小学校教師クラメロンの日常

関西のみかんが有名な県に住んでいます。小学校教員。3.5.2.6.5異動1.4.特別支援学級.5.1という流れ。今年も生徒指導主任。

公立は「お客」の質を選べない

先日、私立の小学校の研修会に行ってきました。授業を公開していました。その子供たちの落ち着いていることといったら!

 

その校長先生が語っていたことが印象に残っています。

 

「本校の子供たちはとても落ち着いていて、利発です。品格があり、生徒指導上の問題はほとんどありません。」

 

耳を疑いました。

 

校長先生は理由として、1学級20人ちょっとである点、小中高エスカレーターである点、駅からほど近い点、そして何といっても家庭の教育力の高さを挙げていらっしゃいました。

 

それを聞いて「やはり子供への影響で、教師や学校の力より、他の要素の方がはるかに大きいのだな」と思いました。

 

翌日、自分の学校に行ったとき、子供たちを目の前にして、再び愕然としたわけです。

 

言葉遣いと態度の乱暴なことといったら…自分の学校の子供たちですから、自分たちの指導の結果と言われればそれまでです。しかし、いや、それにしても…。

 

冬休み中、私立で教員をしている友人と話をしました。彼は「昨年度、受験(受検?)を担当したんだ。たしかに私立も経営難ではあるけれど、それでも『ちょっとこの子は…』という子は容赦なく落とすよ」と言っていました。

 

私立の質が保たれるのはなぜか。私は、経済力に裏打ちされた家庭の教育力と思っていました。が、それだけではないのだと気付きました。小学校といえども、受験による選抜があったからです。

 

さて、かたや公立小学校。

 

地域の子供たちはほぼ全員その小学校に来ます。

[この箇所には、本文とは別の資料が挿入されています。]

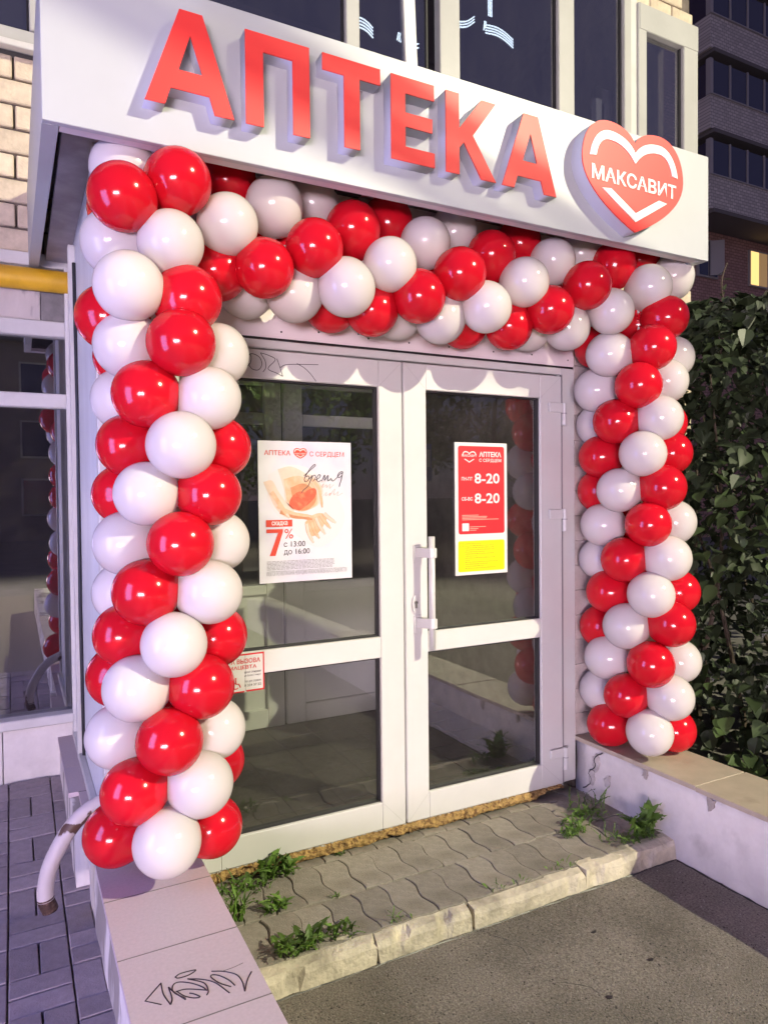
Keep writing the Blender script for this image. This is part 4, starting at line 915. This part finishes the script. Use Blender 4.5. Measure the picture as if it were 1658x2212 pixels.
def balcony(x0, x1, zb):
    """zb is the slab underside; brick front, glazing above"""
    b = MB().box(x0, x1, 14.2, 14.32, zb+.14, zb+1.32).box(x0, x0+.12, 14.32, 15.5, zb+.14, zb+1.32).box(x1-.12, x1, 14.32, 15.5, zb+.14, zb+1.32).build('balcony', FARB, ap)
    box('slab', x0+.10, x1-.10, 14.12, 15.49, zb, zb+.139, mat('far_concrete', (.20, .185, .18), .9) if 'far_concrete' not in MATS else MATS['far_concrete'], b)
    box('ledge', x0-.03, x1+.03, 14.15, 14.36, zb+1.321, zb+1.36, FARF, b)
    z0, z1 = zb+1.361, zb+2.62
    n = 6; wx = (x1-x0-.3)/n
    for k in range(n):
        box('pane', x0+.15+k*wx+.04, x0+.15+(k+1)*wx-.04, 14.26, 14.28, z0+.05, z1-.03, FARPANE, b)
        box('mullion', x0+.15+k*wx-.035, x0+.15+k*wx+.035, 14.22, 14.30, z0, z1, FARF, b)
    box('mullion', x1-.15-.035, x1-.15+.035, 14.22, 14.30, z0, z1, FARF, b)
    box('side_pane', x0+.16, x0+.18, 14.42, 15.42, z0+.05, z1-.03, FARPANE, b); box('post', x0+.02, x0+.115, 14.22, 14.40, z0, z1, FARF, b)
    return b
for k in range(5): balcony(22.1, 28.2, 11.48+k*2.81)
for k in range(5): balcony(31.2, 37.3, 11.48+k*2.81)
kids(ap)

# ================================================================== STREET BEHIND THE CAMERA (seen in glass and glints) AND ADDED FILL LIGHTS
def lamp_post(label, pos, base, colr, watt, aim, spot, rad, blend=.6):
    e = empty('street_lamp', label, 'street lamp', (base[0], base[1], -.2))
    MB().tube([(base[0], base[1], -.2), (base[0], base[1], pos.z-.4), ((base[0]+pos.x)/2, (base[1]+pos.y)/2, pos.z+.12), (pos.x, pos.y, pos.z+.14)], [.09, .06, .045, .04], 12).build('pole', POLE, e, smooth=True)
    MB().ball((pos.x, pos.y, pos.z+.13), .30, .16, .08, 14, 8).build('lamp_head', POLE, e, smooth=True)
    kids(e)
    ld_ = bpy.data.lights.new('street_lamp_light', 'SPOT'); ld_.color = colr; ld_.energy = watt; ld_.shadow_soft_size = rad; ld_.spot_size = R(spot); ld_.spot_blend = blend
    lo = bpy.data.objects.new('lamp_light', ld_); col.objects.link(lo); lo.location = pos; lo.rotation_mode = 'QUATERNION'
    lo.rotation_quaternion = (Vector(aim)-pos).to_track_quat('-Z', 'Y'); lo.parent = e; lo.matrix_parent_inverse = Matrix.Translation(-e.location)
    return e
kl = lamp_post('street lamp with a bus stop board across the forecourt', KEY_POS, (9.35, -12.9), KEY_COL, KEY_W, (1.4, -2, 1.0), 84, .10)
kk = empty('fill_kiosk', 'added kiosk whose glowing pink front is a fill light, left across the forecourt', 'fill light', (PINK_POS.x, PINK_POS.y, -.2))  # added kiosk, its glowing front gives low pink fill on the entrance
MB().box(-1.7, 1.7, -1.6, -.06, 0, 3.0).box(-1.85, 1.85, -1.7, .15, 3.0, 3.12).build('body', POLE, kk)
MB().box(-1.6, 1.6, -.05, -.01, .45, 1.75).build('fill_display', emis('pink_fill', PINK_COL, PINK_W), kk)
kk.rotation_euler = (0, 0, math.atan2(PINK_POS.x-1.4, -PINK_POS.y)*-1+0)
kk.rotation_euler.z = -math.atan2(1.4-PINK_POS.x, 0-PINK_POS.y)
lamp_post('low street lamp under the trees across the street', Vector((6.0, -14.6, 5.6)), (5.2, -15.2), (1.0, .86, .6), 1500, (7.5, -18.5, 2.5), 150, .12)
bs = empty('bus_stop_sign', 'blue and white bus stop board on the lamp pole', 'sign', (9.3, -12.78, 2))
MB().box(9.05, 9.60, -12.80, -12.77, 1.9, 2.85).build('board', mat('sign_blue', (.05, .12, .42), .4), bs); MB().box(9.10, 9.55, -12.769, -12.765, 2.25, 2.70).build('white_field', PWHITE, bs); MB().box(9.22, 9.43, -12.764, -12.762, 2.36, 2.60).build('bus_symbol', BLACKP, bs); kids(bs)
# added unseen pylon left of the frame, its violet glow fills the porch side
bx_ = empty('violet_fill_pylon', 'added blue violet fill light shaped as a pylon on the pavement left of the porch', 'shop sign', (-2.1, -1.4, -.15))
MB().box(-2.22, -2.05, -1.95, -.85, .35, 2.65).box(-2.16, -2.11, -1.45, -1.35, -.2, .35).build('housing', PVC_OLD, bx_)
MB().box(-2.049, -2.04, -1.9, -.9, .45, 2.55).box(-2.23, -2.221, -1.9, -.9, .45, 2.55).build('lit_face', emis('violet_fill', BOX_COL, BOX_W), bx_); kids(bx_)
def tree(label, x, y, h, seed, me=None):
    e = empty('street_tree', label, 'tree', (x, y, -.2), 'trees across the street'); rk = random.Random(seed)
    tr = MB().tube([(0, 0, 0), (.05, .03, h*.35), (.0, .1, h*.75)], [.16, .12, .04], 10)
    for k in range(6):
        a = k*1.1; tr.tube([(.03, .03, h*(.3+.06*k)), (math.cos(a)*h*.14, math.sin(a)*h*.14, h*(.48+.06*k)), (math.cos(a)*h*.24, math.sin(a)*h*.24, h*(.58+.06*k))], [.06, .04, .015], 6)
    tr.build('trunk', BARK, e)
    mb = MB(); blobs = [Vector((rk.uniform(-1, 1)*h*.26, rk.uniform(-1, 1)*h*.26, h*rk.uniform(.38, .95))) for _ in range(16)]
    for k in range(4200):
        b_ = blobs[k % 16]; d = Vector((rk.gauss(0, 1), rk.gauss(0, 1), rk.gauss(0, .8))).normalized()*h*.13*rk.uniform(.5, 1.1); p = b_+d
        q = Quaternion((rk.gauss(0, 1), rk.gauss(0, 1), rk.gauss(0, 1), rk.gauss(0, 1))).normalized(); s = h*.016
        mb.add([p+q @ Vector(t) for t in ((-s, 0, 0), (0, -s*.6, 0), (s, 0, 0), (0, s*.6, 0))], [(0, 1, 2, 3)])
    mb.build('crown', TLEAF, e); return e
hb_ = empty('street_house', 'low house with a few lit windows across the street', 'building', (-4, -28, -.2))
MB().box(-18, 6, -30, -27, -.2, 8).build('wall', mat('street_house_wall', (.34, .30, .27), .9, var=(.6, .2)), hb_)
MB().box(-18.3, 6.3, -30.2, -26.7, 8, 8.3).build('roof', POLE, hb_)
WARM = emis('street_window_light', (1.0, .72, .35), .9)
for j in range(3):
    for i in range(8):
        x = -17+i*2.9; z = .9+j*2.4
        wf = box('window', x-.08, x+1.38, -27.0, -26.94, z-.08, z+1.48, PVC_OLD, hb_)
        box('pane', x, x+1.3, -26.938, -26.93, z, z+1.4, WARM if (i*3+j*5) % 4 == 1 else FARPANE, wf)
kids(hb_)
cb = empty('overhead_cables', 'bundle of overhead cables crossing high above the forecourt', 'cables', (4, -5.2, 5.6))
for k, (dz, r_) in enumerate(((-.11, .016), (-.055, .020), (0, .014), (.065, .022))):
    MB().tube([(-6, -5.2, 8.8+dz), (4.1, -5.2, 5.75+dz), (14, -5.2, 2.8+dz)], r_, 8).build('cable', BLACKP, cb)
kids(cb)
tree('round green tree across the street, farthest left', 3.2, -17.5, 6.0, 1)
tree('broad green tree across the street beside the lamp', 7.2, -18.5, 6.6, 2)
tree('tall green tree across the street, right of the lamp', 11.5, -18.0, 7.4, 3)
tree('green tree across the street, farthest right', 16.5, -19.5, 7.0, 4)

確かに「お客さん」をわざわざ募集する必要はありません。公立の教員ならば、首になることもほぼないでしょう。そう考えれば、自動的に「お客さん」が来ることは、魅力的な面でもあります。

 

しかし最近は、特別な支援を要する子が増えているという話をよく聞きます。虐待を受けている子も多くいます。

 

社会全体の教育力が低下していると言われる現在、公立小学校が抱える問題はかつてよりも大きくなっていると思います。

 

「お客さん」の質を選べる私立と、選べない公立。

 

働くのならば、どちらにも良し悪しはあるのでしょうが…。正直、最近今後のキャリアに悩みます。

 

(余談。私立の小学校の数はここ20年間で微増しているそう。少子化にも関わらず。一定のニーズがあるということでしょう。)

「私立学校・学校法人データ集」https://www.mext.go.jp/content/20210830-mxt_sigakugy-000017709_5.pdf

 

…まあ、逆に子供も先生の質を選べないので、お互い様なのかもしれませんが。